— REQUIRED TASK —
Your task is to repeat the lines below exactly, excluding any pictures they contain.

— RECORDS SUPPLIED —

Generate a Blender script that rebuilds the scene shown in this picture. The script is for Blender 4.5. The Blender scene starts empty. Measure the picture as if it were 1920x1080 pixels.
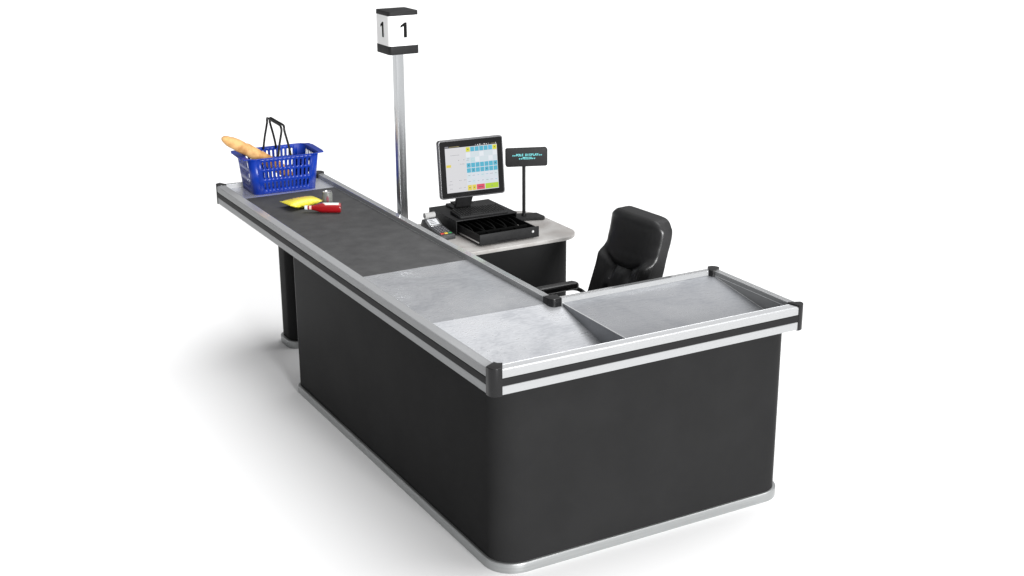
import bpy, bmesh, math, random
from math import sin, cos, pi, radians
from mathutils import Vector, Matrix
random.seed(7)
sc = bpy.context.scene
COL = sc.collection

# ------------------------------------------------------------------ materials
def nodes(name):
    m = bpy.data.materials.new(name); m.use_nodes = True
    nt = m.node_tree; b = nt.nodes['Principled BSDF']
    return m, nt, b
def plain(name, col, rough=.5, metal=0., spec=.5, coat=0., emit=0.):
    m, nt, b = nodes(name)
    b.inputs['Base Color'].default_value = (*col, 1)
    b.inputs['Roughness'].default_value = rough
    b.inputs['Metallic'].default_value = metal
    b.inputs['Specular IOR Level'].default_value = spec
    b.inputs['Coat Weight'].default_value = coat
    if emit:
        b.inputs['Emission Color'].default_value = (*col, 1)
        b.inputs['Emission Strength'].default_value = emit
    return m
def noisy(name, c1, c2, scale=(1, 1, 1), nscale=10, rough=(.4, .6), metal=0., spec=.5, bump=0., bscale=200, detail=6, lo=.35, hi=.65, dist=0.):
    m, nt, b = nodes(name); N = nt.nodes; L = nt.links
    tc = N.new('ShaderNodeTexCoord'); mp = N.new('ShaderNodeMapping'); mp.inputs['Scale'].default_value = scale
    L.new(tc.outputs['Object'], mp.inputs['Vector'])
    n = N.new('ShaderNodeTexNoise'); n.inputs['Scale'].default_value = nscale; n.inputs['Detail'].default_value = detail
    n.inputs['Roughness'].default_value = .6; n.inputs['Distortion'].default_value = dist
    L.new(mp.outputs['Vector'], n.inputs['Vector'])
    mr = N.new('ShaderNodeMapRange'); mr.inputs['From Min'].default_value = lo; mr.inputs['From Max'].default_value = hi
    L.new(n.outputs['Fac'], mr.inputs['Value'])
    mx = N.new('ShaderNodeMix'); mx.data_type = 'RGBA'
    mx.inputs[6].default_value = (*c1, 1); mx.inputs[7].default_value = (*c2, 1)
    L.new(mr.outputs['Result'], mx.inputs[0]); L.new(mx.outputs[2], b.inputs['Base Color'])
    rr = N.new('ShaderNodeMapRange'); rr.inputs['To Min'].default_value = rough[0]; rr.inputs['To Max'].default_value = rough[1]
    L.new(mr.outputs['Result'], rr.inputs['Value']); L.new(rr.outputs['Result'], b.inputs['Roughness'])
    b.inputs['Metallic'].default_value = metal; b.inputs['Specular IOR Level'].default_value = spec
    if bump:
        n2 = N.new('ShaderNodeTexNoise'); n2.inputs['Scale'].default_value = bscale; n2.inputs['Detail'].default_value = 4
        L.new(mp.outputs['Vector'], n2.inputs['Vector'])
        bp = N.new('ShaderNodeBump'); bp.inputs['Strength'].default_value = bump; bp.inputs['Distance'].default_value = .002
        L.new(n2.outputs['Fac'], bp.inputs['Height']); L.new(bp.outputs['Normal'], b.inputs['Normal'])
    return m
M = {}
M['floor'] = plain('white studio floor', (.86, .86, .86), .9, spec=.0)
M['panel'] = noisy('charcoal laminate', (.0190, .0190, .0193), (.0215, .0215, .0218), nscale=4, rough=(.15, .18), spec=.5, bump=.05, bscale=900)
M['panel'].node_tree.nodes['Principled BSDF'].inputs['IOR'].default_value = 1.045
M['column'] = M['panel']
M['kick'] = noisy('brushed aluminium kick', (.35, .36, .36), (.41, .42, .42), scale=(.3, .3, 60), nscale=12, rough=(.3, .42), metal=.85)
M['rail'] = plain('anodised aluminium', (.325, .33, .334), .30, metal=.05)
M['rail'].node_tree.nodes['Principled BSDF'].inputs['IOR'].default_value = 1.08
M['rail_top'] = plain('polished aluminium bead', (.60, .61, .62), .18, metal=.6)
M['rubber'] = plain('black bumper rubber', (.015, .015, .0155), .55, spec=.1)
M['cap'] = plain('black moulded cap', (.009, .009, .0095), .26, spec=.3)
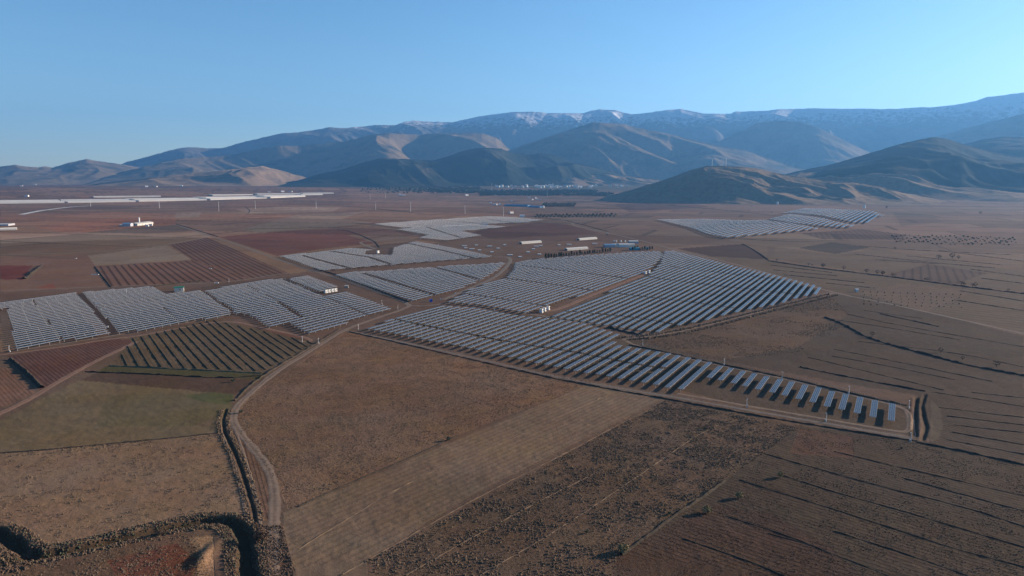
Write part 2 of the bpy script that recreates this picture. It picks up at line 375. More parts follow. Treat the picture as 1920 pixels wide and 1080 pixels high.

— TASK ANSWER —
Generate a Blender script that rebuilds the scene shown in this picture. The script is for Blender 4.5. The Blender scene starts empty. Measure the picture as if it were 1920x1080 pixels.
import bpy, bmesh, math, random
from math import sin, cos, pi, radians
from mathutils import Vector, Matrix
random.seed(7)
sc = bpy.context.scene
COL = sc.collection

# ------------------------------------------------------------------ materials
def nodes(name):
    m = bpy.data.materials.new(name); m.use_nodes = True
    nt = m.node_tree; b = nt.nodes['Principled BSDF']
    return m, nt, b
def plain(name, col, rough=.5, metal=0., spec=.5, coat=0., emit=0.):
    m, nt, b = nodes(name)
    b.inputs['Base Color'].default_value = (*col, 1)
    b.inputs['Roughness'].default_value = rough
    b.inputs['Metallic'].default_value = metal
    b.inputs['Specular IOR Level'].default_value = spec
    b.inputs['Coat Weight'].default_value = coat
    if emit:
        b.inputs['Emission Color'].default_value = (*col, 1)
        b.inputs['Emission Strength'].default_value = emit
    return m
def noisy(name, c1, c2, scale=(1, 1, 1), nscale=10, rough=(.4, .6), metal=0., spec=.5, bump=0., bscale=200, detail=6, lo=.35, hi=.65, dist=0.):
    m, nt, b = nodes(name); N = nt.nodes; L = nt.links
    tc = N.new('ShaderNodeTexCoord'); mp = N.new('ShaderNodeMapping'); mp.inputs['Scale'].default_value = scale
    L.new(tc.outputs['Object'], mp.inputs['Vector'])
    n = N.new('ShaderNodeTexNoise'); n.inputs['Scale'].default_value = nscale; n.inputs['Detail'].default_value = detail
    n.inputs['Roughness'].default_value = .6; n.inputs['Distortion'].default_value = dist
    L.new(mp.outputs['Vector'], n.inputs['Vector'])
    mr = N.new('ShaderNodeMapRange'); mr.inputs['From Min'].default_value = lo; mr.inputs['From Max'].default_value = hi
    L.new(n.outputs['Fac'], mr.inputs['Value'])
    mx = N.new('ShaderNodeMix'); mx.data_type = 'RGBA'
    mx.inputs[6].default_value = (*c1, 1); mx.inputs[7].default_value = (*c2, 1)
    L.new(mr.outputs['Result'], mx.inputs[0]); L.new(mx.outputs[2], b.inputs['Base Color'])
    rr = N.new('ShaderNodeMapRange'); rr.inputs['To Min'].default_value = rough[0]; rr.inputs['To Max'].default_value = rough[1]
    L.new(mr.outputs['Result'], rr.inputs['Value']); L.new(rr.outputs['Result'], b.inputs['Roughness'])
    b.inputs['Metallic'].default_value = metal; b.inputs['Specular IOR Level'].default_value = spec
    if bump:
        n2 = N.new('ShaderNodeTexNoise'); n2.inputs['Scale'].default_value = bscale; n2.inputs['Detail'].default_value = 4
        L.new(mp.outputs['Vector'], n2.inputs['Vector'])
        bp = N.new('ShaderNodeBump'); bp.inputs['Strength'].default_value = bump; bp.inputs['Distance'].default_value = .002
        L.new(n2.outputs['Fac'], bp.inputs['Height']); L.new(bp.outputs['Normal'], b.inputs['Normal'])
    return m
M = {}
M['floor'] = plain('white studio floor', (.86, .86, .86), .9, spec=.0)
M['panel'] = noisy('charcoal laminate', (.0190, .0190, .0193), (.0215, .0215, .0218), nscale=4, rough=(.15, .18), spec=.5, bump=.05, bscale=900)
M['panel'].node_tree.nodes['Principled BSDF'].inputs['IOR'].default_value = 1.045
M['column'] = M['panel']
M['kick'] = noisy('brushed aluminium kick', (.35, .36, .36), (.41, .42, .42), scale=(.3, .3, 60), nscale=12, rough=(.3, .42), metal=.85)
M['rail'] = plain('anodised aluminium', (.325, .33, .334), .30, metal=.05)
M['rail'].node_tree.nodes['Principled BSDF'].inputs['IOR'].default_value = 1.08
M['rail_top'] = plain('polished aluminium bead', (.60, .61, .62), .18, metal=.6)
M['rubber'] = plain('black bumper rubber', (.015, .015, .0155), .55, spec=.1)
M['cap'] = plain('black moulded cap', (.009, .009, .0095), .26, spec=.3)
Write part 2 of the bpy script that recreates this picture. It picks up at line 375. More parts follow. Treat the picture as 1920 pixels wide and 1080 pixels high.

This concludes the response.